Book Review: Endless Change by P.D. Workman

This spring, I had the opportunity to beta-read a novel for Calgary author P.D. Workman, who writes stories in the YA genre. Since she has just released it, I get to share it with you at last!

Endless Change
By P.D. Workman

In a genre dominated by kick-ass heroines in post-apocalyptic dystopian worlds, wizards and magical realism, Ms. Workman is carving out her own niche. Her books show us real kids facing scary real-life problems in the modern world. Her work is both an invitation to empathy and a cautionary tale—there but for the grace of God go we all.

In Endless Change, Parker is a fourteen-year-old boy with a compassionate heart and heavy responsibilities—helping his single mom care for a passel of younger siblings. But he bears the load willingly, even planning his future career path to allow him to help the family as long as necessary. He has a passion for helping, especially injured animals that he comes across. If he sees a need that he can fill, he does.

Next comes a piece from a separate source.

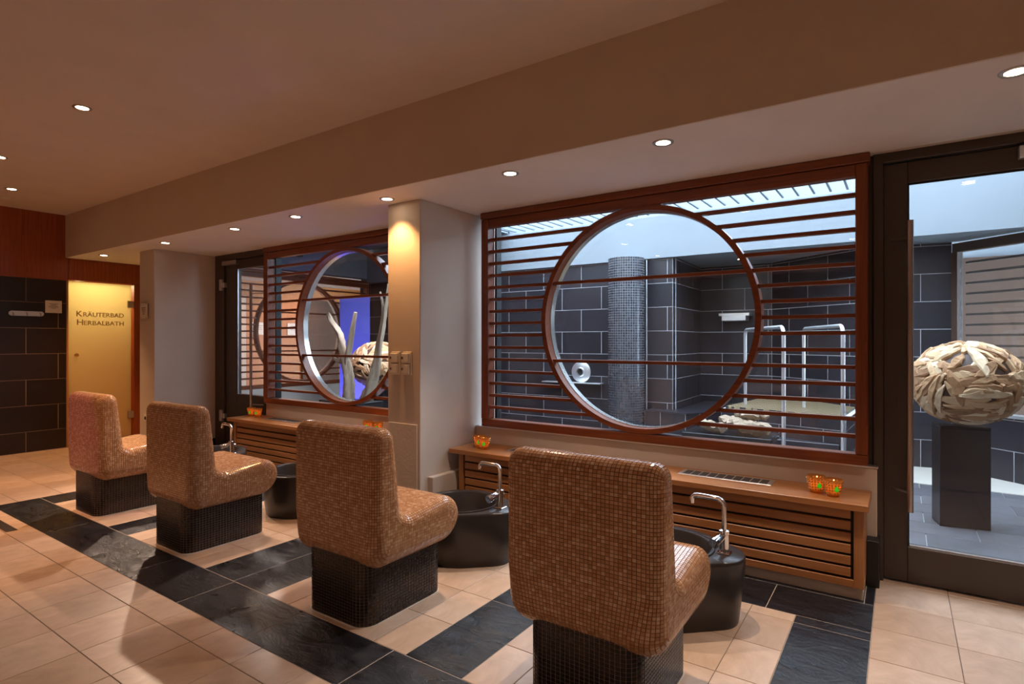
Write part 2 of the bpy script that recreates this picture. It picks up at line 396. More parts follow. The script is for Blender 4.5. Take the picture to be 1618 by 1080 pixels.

One day on his way to school, he meets Dakota Phillips, a young woman he finds looking in the garbage for food. She reminds him of an injured bird, with her feathery pink hair and desperate eyes. Feeling compelled to help her, he has soon arranged to have her enrolled in his school and has even found her a place to stay.

Dakota’s vulnerable and bubbly personality soon have Parker falling for her, hard. She does have a tendency to lie and to shirk all responsibility, but with her background of foster homes and abusive dads, Parker thinks he understands why. He likes her, and doesn’t care what she’s been through before as long as he can help her now.

Unfortunately, Dakota is not all that she seems to be, and soon Parker is caught up in a legal investigation that he is sure is all based on a misunderstanding. He struggles to fulfill his self-appointed responsibilities while trying to negotiate adult problems in a child’s body.

This coming-of-age novel deals with love, responsibility, and the question of growing up. Ms. Workman’s portrayal of Parker—a child on the brink of manhood—is compassionate, well-wrought, and sympathetic. Her tone is never judgmental or preachy as she shows us how everyone involved is only trying to do their best with what they have—even if they have different ideas of what the solutions should be.

The next time one hears of a case like this on the news and wonders “how on earth would that ever happen?”, perhaps there will be a second thought—that he may have just been a good kid trying to do the right thing who got involved with someone confounded by the intricacies of adulting. After all, as we all know—growing up is hard to do.